Preference handling is also a topic at major conferences about Artificial Intelligence. The first one in 2020 is the Thirty-Fourth AAAI Conference on Artificial Intelligence AAAI-20, which will be held on February 7-12 in New York, USA. Some months later, the 24th European Conference on Artificial Intelligence ECAI 2020 will follow on June 8-12 August 29-September 2 in Santiago de Compostela, a historical city in Galicia, Spain. Abstracts for the ECAI main program are expected by November 15 and full papers by November 19, 2019. One month later, the 29th International Joint Conference on Artificial Intelligence and the 17th Pacific Rim International Conference on Artificial Intelligence IJCAI-PRICAI 2020 will be organized on July 11-17 in Yokohama, Japan. Abstracts are due by January 15, 2020 and full papers by January 21, 2020.

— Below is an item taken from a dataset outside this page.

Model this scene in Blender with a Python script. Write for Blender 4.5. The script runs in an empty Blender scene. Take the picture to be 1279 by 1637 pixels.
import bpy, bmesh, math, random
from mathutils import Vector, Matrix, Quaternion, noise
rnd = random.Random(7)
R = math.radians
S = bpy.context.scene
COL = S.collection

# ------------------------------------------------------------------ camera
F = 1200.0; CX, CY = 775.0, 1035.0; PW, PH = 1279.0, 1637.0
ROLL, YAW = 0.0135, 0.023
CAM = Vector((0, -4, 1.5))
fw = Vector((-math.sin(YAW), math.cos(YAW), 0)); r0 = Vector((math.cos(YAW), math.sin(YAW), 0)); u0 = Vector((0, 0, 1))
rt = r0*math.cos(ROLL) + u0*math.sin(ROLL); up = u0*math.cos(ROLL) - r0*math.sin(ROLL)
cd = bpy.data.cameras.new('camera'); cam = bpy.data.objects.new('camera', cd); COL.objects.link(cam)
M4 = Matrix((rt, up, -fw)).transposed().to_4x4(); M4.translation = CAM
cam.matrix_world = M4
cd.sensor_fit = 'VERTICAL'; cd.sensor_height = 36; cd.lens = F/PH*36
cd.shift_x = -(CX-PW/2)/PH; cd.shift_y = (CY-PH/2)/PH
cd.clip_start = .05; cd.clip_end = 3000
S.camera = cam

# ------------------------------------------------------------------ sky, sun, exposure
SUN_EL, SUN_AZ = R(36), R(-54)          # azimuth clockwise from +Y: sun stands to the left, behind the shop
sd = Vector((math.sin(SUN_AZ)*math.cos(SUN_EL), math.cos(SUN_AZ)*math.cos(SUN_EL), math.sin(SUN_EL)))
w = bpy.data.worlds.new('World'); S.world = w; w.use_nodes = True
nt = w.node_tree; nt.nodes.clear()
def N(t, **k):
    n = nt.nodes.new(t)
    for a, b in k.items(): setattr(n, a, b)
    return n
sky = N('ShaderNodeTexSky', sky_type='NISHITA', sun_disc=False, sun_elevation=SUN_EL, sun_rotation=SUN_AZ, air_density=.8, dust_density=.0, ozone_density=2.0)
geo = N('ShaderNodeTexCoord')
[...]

Furthermore, there are several specialized conferences of interest to the preference handling community. Several research groups including Lamsade and Dimacs will organize a workshop on Social Responsibility of Algorithms SRA 2019 on December 12-13, 2019 at the University Paris Dauphine. The workshop will investigate ethical questions concerning fairness, trust, privacy, and liability with regard to algorithmic decision making. Another topic is explicability and interpretability of algorithms. These topics will also be the focus of the Third AAAI/ACM Conference on Artificial Intelligence, Ethics, and Society AIES 2020, which constitutes a multi-disciplinary effort to address ethical questions of AI systems by bringing experts from computer science and diverse social sciences together. AIES will be held on Feb 7-8, 2020 in New York, USA in conjunction with AAAI. Submission are expected by Nov 4, 2019.
Finally, we would like to mention the 8th International Workshop on Computational Social Choice COMSOC-2020 which will take place at the Weizmann Institute in Rehovot on July 26-29, 2020. The paper submission deadline is on April 1, 2020.